Sorry, you are factually wrong as of how the design of automatic tools work. Rest of your argument presses too hard to recruit multitude of importance related biases and cognitive fallacies that were described on this very site.

If you have a trillion optimization systems on a planet running at the same time you have to be really sure that nothing can't go wrong.

No I don't, if the systems that work right took all the low hanging fruit from picking by one that goes wrong.

Well, I in turn believe you are applying overzealous anti-anthropomorphization. Which is normally a perfectly good heuristic when dealing with software, but the fact is human intelligence is the only thing in "intelligence" reference class we have, and although AI will almost certainly be different they will not necessarily be different in every possible way. Especially considering the possibility of AI that are either directly base on human-like architecture or even are designed to directly interact with humans, which requires having at least some human-compatible models and behaviours.

You seem to keep forgetting of all the software that is fundamentally different from human mind, but solves the problems very well. The issue reads like a belief in extreme superiority of man over machine, except it is a superiority of anthropomorphized software over all other software.

That sounds way less scary when you consider actual software that is approaching recursive self improvement and get more specific than vague "increase in power". It's just generic ignorant anti-technology talk that relies on vague concepts like "power" and dissipates once you get in any way specific.

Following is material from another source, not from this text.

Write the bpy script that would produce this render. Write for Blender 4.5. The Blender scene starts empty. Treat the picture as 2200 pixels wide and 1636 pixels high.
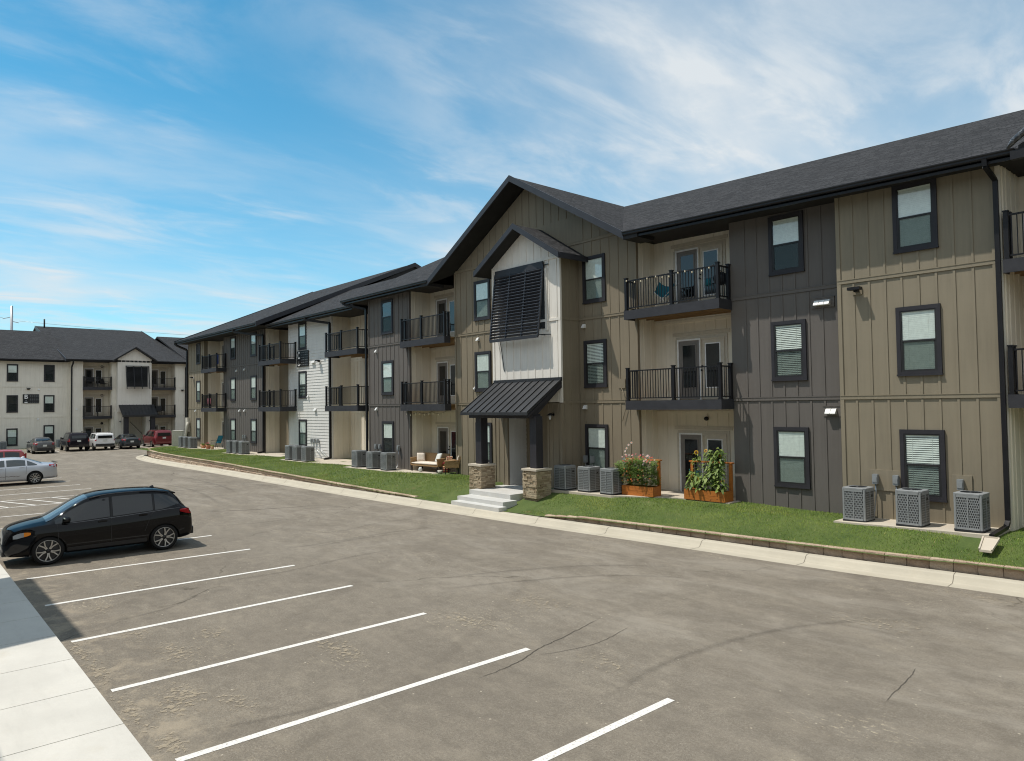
import bpy, bmesh, math, random
import numpy as np
from mathutils import Vector, Matrix
random.seed(7); rng = np.random.default_rng(7)
R = math.radians
S = bpy.context.scene
COL = S.collection

# ------------------------------------------------------------------ camera
cd = bpy.data.cameras.new('camera'); cam = bpy.data.objects.new('camera', cd); COL.objects.link(cam)
cd.sensor_width = 36; cd.lens = 1537.565 / 2200 * 36; cd.clip_end = 3000; cd.clip_start = 0.05
cam.matrix_world = Matrix(((0.65941788, 0.034322, 0.75099272, 0), (0.75163504, -0.01071434, -0.65949221, 0),
                           (-0.0145887, 0.99935339, -0.03286285, 3.87), (0, 0, 0, 1)))
S.camera = cam
# ------------------------------------------------------------------ light
SUN = Vector((-0.318, -0.36, 1.0)).normalized()          # towards the sun
sl = bpy.data.lights.new('sun', 'SUN'); sl.energy = 2.95; sl.angle = R(0.53); sl.color = (1.0, 0.94, 0.85)
so = bpy.data.objects.new('sun', sl); COL.objects.link(so); so.location = (-10, -10, 60)
so.rotation_euler = SUN.to_track_quat('Z', 'Y').to_euler()
W = bpy.data.worlds.new('World'); S.world = W; W.use_nodes = True
wt = W.node_tree; wt.nodes.clear()
def wn(t, **k):
    n = wt.nodes.new(t)
    for a, b in k.items(): setattr(n, a, b)
    return n
def wl(a, b): wt.links.new(a, b)
sky = wn('ShaderNodeTexSky', sky_type='NISHITA', sun_disc=False)
sky.sun_elevation = math.asin(SUN.z); sky.sun_rotation = math.atan2(SUN.x, SUN.y)
sky.altitude = 1500; sky.air_density = 1.0; sky.dust_density = 0.6; sky.ozone_density = 2.0
tc = wn('ShaderNodeTexCoord'); sep = wn('ShaderNodeSeparateXYZ'); wl(tc.outputs['Generated'], sep.inputs[0])
def wm(op, a, b=None, clamp=False):
    n = wn('ShaderNodeMath', operation=op, use_clamp=clamp)
    for i, v in enumerate((a, b)):
        if v is None: continue
        if isinstance(v, (int, float)): n.inputs[i].default_value = v
        else: wl(v, n.inputs[i])
    return n.outputs[0]
zc = wm('ADD', wm('MAXIMUM', sep.outputs[2], 0.0), 0.12)
cx = wm('DIVIDE', sep.outputs[0], zc); cy = wm('DIVIDE', sep.outputs[1], zc)
cmb = wn('ShaderNodeCombineXYZ'); wl(cx, cmb.inputs[0]); wl(cy, cmb.inputs[1])
def noise_layer(rot, scale, nscale, detail, rough, dist, loc=(0, 0, 0)):
    mp = wn('ShaderNodeMapping'); mp.inputs['Rotation'].default_value = (0, 0, rot); mp.inputs['Scale'].default_value = scale
    mp.inputs['Location'].default_value = loc
    wl(cmb.outputs[0], mp.inputs[0])
    nz = wn('ShaderNodeTexNoise'); nz.inputs['Scale'].default_value = nscale; nz.inputs['Detail'].default_value = detail
    nz.inputs['Roughness'].default_value = rough; nz.inputs['Distortion'].default_value = dist
    wl(mp.outputs[0], nz.inputs['Vector']); return nz.outputs['Fac']
def ramp(v, a, b):
    n = wn('ShaderNodeMapRange', interpolation_type='SMOOTHSTEP'); wl(v, n.inputs[0])
    n.inputs[1].default_value = a; n.inputs[2].default_value = b; return n.outputs[0]
n1 = noise_layer(R(35), (1.0, 0.50, 1), 1.15, 8, 0.56, 0.35, (3.3, 1.2, 0))     # long cirrus streaks
n2 = noise_layer(R(10), (1, 1, 1), 0.75, 3, 0.5, 0.3, (1.7, 5.1, 0))            # large patches
n3 = noise_layer(R(50), (1.0, 0.45, 1), 3.6, 8, 0.58, 0.5, (0.4, 0.2, 0))       # fine wisps
st = wm('MULTIPLY', ramp(n1, 0.44, 0.74), ramp(n2, 0.40, 0.62))
st = wm('ADD', st, wm('MULTIPLY', wm('MULTIPLY', ramp(n3, 0.46, 0.74), ramp(n2, 0.32, 0.56)), 0.62))
# more veil towards the horizon and towards +x +y
hz = wm('SUBTRACT', 1.0, ramp(sep.outputs[2], 0.0, 0.44))
side = ramp(wm('ADD', wm('MULTIPLY', sep.outputs[0], 0.66), wm('MULTIPLY', sep.outputs[1], 0.75)), -0.34, 0.36)
veil = wm('ADD', wm('MULTIPLY', wm('POWER', hz, 1.4), 0.80), wm('MULTIPLY', side, 0.66))
veil = wm('MULTIPLY', veil, wm('ADD', 0.45, wm('MULTIPLY', wm('ADD', wm('MULTIPLY', ramp(n1, 0.36, 0.66), 0.55), wm('MULTIPLY', ramp(n3, 0.38, 0.66), 0.45)), 0.72)))
cloud = wm('ADD', wm('MULTIPLY', st, 0.50), veil, True)
back = ramp(wm('ADD', wm('MULTIPLY', sep.outputs[0], 0.75), wm('MULTIPLY', sep.outputs[1], -0.66)), -0.15, 0.45)   # bright veil added behind the camera, out of view, for neutral fill
cloud = wm('MAXIMUM', cloud, wm('MULTIPLY', back, wm('ADD', 0.72, wm('MULTIPLY', n1, 0.3))))
cloud = wm('MAXIMUM', cloud, wm('MULTIPLY', ramp(sep.outputs[2], 0.60, 0.85), wm('ADD', 0.35, wm('MULTIPLY', n1, 0.5))))      # thin veil added overhead, out of view, to neutralise fill and bonnet reflections
cloud = wm('ADD', 0.03, wm('MULTIPLY', wm('MINIMUM', cloud, 0.97), 0.95))
tint = wn('ShaderNodeMix', data_type='RGBA', blend_type='MULTIPLY'); tint.inputs['Factor'].default_value = 1.0
wl(sky.outputs[0], tint.inputs['A']); tint.inputs['B'].default_value = (0.36, 1.06, 1.06, 1)
mix = wn('ShaderNodeMix', data_type='RGBA'); wl(cloud, mix.inputs['Factor']); wl(tint.outputs['Result'], mix.inputs['A'])
mix.inputs['B'].default_value = (5.0, 5.3, 5.5, 1)
bg = wn('ShaderNodeBackground'); bg.inputs['Strength'].default_value = 0.112; wl(mix.outputs['Result'], bg.inputs[0])
wo = wn('ShaderNodeOutputWorld'); wl(bg.outputs[0], wo.inputs[0])
S.view_settings.view_transform = 'Standard'; S.view_settings.look = 'None'; S.view_settings.exposure = 0.45; S.view_settings.gamma = 1.0
S.render.engine = 'CYCLES'; S.cycles.use_denoising = True; S.cycles.denoising_prefilter = 'ACCURATE'; S.cycles.filter_width = 1.1; S.cycles.max_bounces = 8; S.cycles.transparent_max_bounces = 12; S.cycles.caustics_reflective = False; S.cycles.caustics_refractive = False

# ------------------------------------------------------------------ materials
MATS = {}
class NT:
    def __init__(s, name):
        s.m = bpy.data.materials.new(name); s.m.use_nodes = True; s.t = s.m.node_tree
        s.p = s.t.nodes['Principled BSDF']; s.out = s.t.nodes['Material Output']; MATS[name] = s.m
    def n(s, t, **k):
        nd = s.t.nodes.new(t)
        for a, b in k.items(): setattr(nd, a, b)
        return nd
    def l(s, a, b): s.t.links.new(a, b)
    def coord(s, kind='Object', scale=(1, 1, 1), rot=(0, 0, 0)):
        c = s.n('ShaderNodeTexCoord'); mp = s.n('ShaderNodeMapping'); s.l(c.outputs[kind], mp.inputs[0])
        mp.inputs['Scale'].default_value = scale; mp.inputs['Rotation'].default_value = rot; return mp.outputs[0]
    def noise(s, vec, scale, detail=4, rough=0.55, dist=0.0):
        nz = s.n('ShaderNodeTexNoise'); s.l(vec, nz.inputs['Vector']); nz.inputs['Scale'].default_value = scale
        nz.inputs['Detail'].default_value = detail; nz.inputs['Roughness'].default_value = rough; nz.inputs['Distortion'].default_value = dist
        return nz.outputs['Fac']
    def mr(s, v, a, b, c=0.0, d=1.0, smooth=False):
        n = s.n('ShaderNodeMapRange'); s.l(v, n.inputs[0])
        if smooth: n.interpolation_type = 'SMOOTHSTEP'
        for i, x in enumerate((a, b, c, d)): n.inputs[1 + i].default_value = x
        return n.outputs[0]
    def mul(s, a, b, op='MULTIPLY', clamp=False):
        n = s.n('ShaderNodeMath', operation=op, use_clamp=clamp)
        for i, v in enumerate((a, b)):
            if isinstance(v, (int, float)): n.inputs[i].default_value = v
            else: s.l(v, n.inputs[i])
        return n.outputs[0]
    def mix(s, f, a, b, blend='MIX'):
        n = s.n('ShaderNodeMix', data_type='RGBA', blend_type=blend)
        for sock, v in (('Factor', f), ('A', a), ('B', b)):
            if isinstance(v, (int, float)): n.inputs[sock].default_value = v
            elif isinstance(v, tuple): n.inputs[sock].default_value = (*v, 1) if len(v) == 3 else v
            else: s.l(v, n.inputs[sock])
        return n.outputs['Result']
    def bump(s, h, strength=0.3, dist=0.01):
        b = s.n('ShaderNodeBump'); b.inputs['Strength'].default_value = strength; b.inputs['Distance'].default_value = dist
        s.l(h, b.inputs['Height']); s.l(b.outputs[0], s.p.inputs['Normal'])
    def col(s, v):
        if isinstance(v, tuple): s.p.inputs['Base Color'].default_value = (*v, 1)
        else: s.l(v, s.p.inputs['Base Color'])
    def set(s, **k):
        for a, b in k.items(): s.p.inputs[a.replace('_', ' ')].default_value = b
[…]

The software also tends not to do what you want it to do for sake of this argument. There's an enormous gap between 'not doing exactly what we want' and doing exactly what you want for this argument to work. The automated engineering software simulates microscopic material interaction; vague self improvement and increases in power only make it better at not doing unrelated stuff.

This is my distinction between Friendly AI and what I call Obedient AI (Which is neccesarily much less powerful than FAI because it must act slowly enough for a human to tell whether orders are being obeyed.)

Humans have systems for predicting and understanding the desires of other humans baked in. The information theoretic complexity of the systems is likely to be very high. I tend to think extracting all this complexity and building a cross domain optimizer are separate problems.